Panel Paper: Social-Technical Transition in American Cities: A Study of Transportation Electrification

Thursday, July 19, 2018
Building 3, Room 212 (ITAM)

*Names in bold indicate Presenter

Derek Ehrnschwender1, Saba Siddiki2, Sanya Carley1 and Sean C. Nicholson-Crotty1, (1)Indiana University, (2)Syracuse University

Electrification of the transportation sector is viewed as one way for governments to realize their commitment to transition away from the internal combustion engine. Scholars have studied this shift through the socio-technical transitions framework, which considers the evolution of an innovative technology as reliant on coordination among actors and policies from different levels of government.
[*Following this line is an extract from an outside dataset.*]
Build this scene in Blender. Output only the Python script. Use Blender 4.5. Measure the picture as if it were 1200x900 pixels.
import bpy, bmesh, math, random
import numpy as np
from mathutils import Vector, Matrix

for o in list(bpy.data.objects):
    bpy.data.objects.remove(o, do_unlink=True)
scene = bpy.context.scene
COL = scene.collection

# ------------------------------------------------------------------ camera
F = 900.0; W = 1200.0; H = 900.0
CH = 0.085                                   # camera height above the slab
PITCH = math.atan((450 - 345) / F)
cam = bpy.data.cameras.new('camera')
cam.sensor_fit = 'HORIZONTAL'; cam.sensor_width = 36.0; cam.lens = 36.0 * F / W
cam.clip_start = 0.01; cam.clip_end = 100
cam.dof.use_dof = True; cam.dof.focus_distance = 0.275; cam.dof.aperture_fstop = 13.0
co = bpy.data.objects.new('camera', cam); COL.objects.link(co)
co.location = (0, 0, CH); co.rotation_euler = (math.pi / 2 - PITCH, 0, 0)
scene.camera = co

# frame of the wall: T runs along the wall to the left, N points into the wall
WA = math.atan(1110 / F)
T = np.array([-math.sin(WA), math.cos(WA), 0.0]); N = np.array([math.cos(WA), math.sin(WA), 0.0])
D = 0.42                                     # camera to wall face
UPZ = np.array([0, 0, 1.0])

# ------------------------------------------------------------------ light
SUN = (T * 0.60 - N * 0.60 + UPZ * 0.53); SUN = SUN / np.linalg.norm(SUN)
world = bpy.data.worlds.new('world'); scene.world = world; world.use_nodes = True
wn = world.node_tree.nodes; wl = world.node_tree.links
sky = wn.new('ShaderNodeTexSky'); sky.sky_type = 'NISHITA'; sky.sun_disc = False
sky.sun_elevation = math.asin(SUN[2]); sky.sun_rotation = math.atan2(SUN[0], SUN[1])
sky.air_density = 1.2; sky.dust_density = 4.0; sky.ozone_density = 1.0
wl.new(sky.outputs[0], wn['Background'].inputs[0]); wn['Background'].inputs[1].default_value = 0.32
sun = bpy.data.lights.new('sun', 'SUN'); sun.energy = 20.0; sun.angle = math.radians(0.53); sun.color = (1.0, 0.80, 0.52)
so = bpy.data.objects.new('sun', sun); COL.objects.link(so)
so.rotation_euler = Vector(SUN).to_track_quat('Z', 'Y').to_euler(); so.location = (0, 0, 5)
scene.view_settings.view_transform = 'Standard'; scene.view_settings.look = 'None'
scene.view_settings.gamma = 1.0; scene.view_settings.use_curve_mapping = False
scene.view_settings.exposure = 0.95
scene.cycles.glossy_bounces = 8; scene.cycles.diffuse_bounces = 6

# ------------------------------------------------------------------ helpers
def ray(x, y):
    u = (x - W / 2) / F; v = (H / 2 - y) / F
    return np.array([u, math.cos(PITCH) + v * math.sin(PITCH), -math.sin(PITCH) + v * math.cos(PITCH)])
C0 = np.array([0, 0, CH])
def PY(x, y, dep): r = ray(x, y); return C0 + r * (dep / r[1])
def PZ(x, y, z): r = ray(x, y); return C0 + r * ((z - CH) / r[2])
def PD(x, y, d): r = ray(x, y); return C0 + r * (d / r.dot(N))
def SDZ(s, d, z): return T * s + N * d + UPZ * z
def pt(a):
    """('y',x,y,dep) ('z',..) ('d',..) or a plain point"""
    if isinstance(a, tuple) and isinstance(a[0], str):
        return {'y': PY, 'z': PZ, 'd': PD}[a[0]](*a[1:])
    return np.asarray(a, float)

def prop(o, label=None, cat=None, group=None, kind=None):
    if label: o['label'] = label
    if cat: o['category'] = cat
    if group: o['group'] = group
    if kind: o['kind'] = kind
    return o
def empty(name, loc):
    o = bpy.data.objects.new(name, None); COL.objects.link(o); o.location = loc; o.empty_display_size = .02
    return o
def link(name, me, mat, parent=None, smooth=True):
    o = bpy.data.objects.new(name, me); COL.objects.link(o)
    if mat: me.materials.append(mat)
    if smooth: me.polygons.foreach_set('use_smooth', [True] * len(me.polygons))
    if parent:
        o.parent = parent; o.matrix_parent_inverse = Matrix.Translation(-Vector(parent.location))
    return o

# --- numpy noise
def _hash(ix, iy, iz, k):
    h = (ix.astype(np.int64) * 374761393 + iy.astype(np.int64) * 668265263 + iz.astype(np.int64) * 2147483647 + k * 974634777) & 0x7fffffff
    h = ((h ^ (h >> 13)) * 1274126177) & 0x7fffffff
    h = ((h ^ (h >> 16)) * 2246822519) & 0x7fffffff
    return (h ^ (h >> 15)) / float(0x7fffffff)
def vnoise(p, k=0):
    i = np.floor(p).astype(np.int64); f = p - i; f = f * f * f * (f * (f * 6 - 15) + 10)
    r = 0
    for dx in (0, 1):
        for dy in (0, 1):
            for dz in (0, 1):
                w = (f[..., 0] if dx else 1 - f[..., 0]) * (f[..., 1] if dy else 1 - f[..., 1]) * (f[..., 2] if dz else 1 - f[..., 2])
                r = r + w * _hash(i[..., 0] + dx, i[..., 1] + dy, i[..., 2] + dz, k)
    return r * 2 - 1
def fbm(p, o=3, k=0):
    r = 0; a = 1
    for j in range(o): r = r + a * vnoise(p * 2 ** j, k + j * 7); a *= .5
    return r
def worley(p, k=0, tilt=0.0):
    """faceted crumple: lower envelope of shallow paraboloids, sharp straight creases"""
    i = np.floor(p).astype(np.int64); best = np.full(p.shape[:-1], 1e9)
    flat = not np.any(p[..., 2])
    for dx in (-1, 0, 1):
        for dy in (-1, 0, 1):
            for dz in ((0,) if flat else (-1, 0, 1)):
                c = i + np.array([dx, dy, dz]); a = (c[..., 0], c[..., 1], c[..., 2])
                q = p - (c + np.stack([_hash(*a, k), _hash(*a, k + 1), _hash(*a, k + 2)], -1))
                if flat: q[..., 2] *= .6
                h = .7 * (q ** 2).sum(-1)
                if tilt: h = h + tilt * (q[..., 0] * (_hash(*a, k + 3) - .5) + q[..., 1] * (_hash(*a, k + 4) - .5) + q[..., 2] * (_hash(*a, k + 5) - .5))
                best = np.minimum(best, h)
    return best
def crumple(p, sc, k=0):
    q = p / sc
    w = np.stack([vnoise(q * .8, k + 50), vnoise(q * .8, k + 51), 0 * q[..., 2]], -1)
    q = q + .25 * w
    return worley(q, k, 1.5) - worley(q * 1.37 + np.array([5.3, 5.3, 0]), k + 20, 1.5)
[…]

Informed by recent research on socio-technical transitions, we analyze the state and determinants of plug in electric vehicle (PEV) adoption in eight American cities through semi-structured interviews with PEV stakeholders. We find that the progress of city-level transportation electrification varies considerably across our sample of cities. PEV diffusion depends on stakeholder collaboration to facilitate the co-evolution of policy activity, technology adoption and behavioral adjustments, and infrastructure deployment. We organize our findings into four nexuses of interest: the collaboration of diverse stakeholders; the interaction of city- and state-level activities; collaboration across innovation niches; and the interplay between policy and technology diffusion.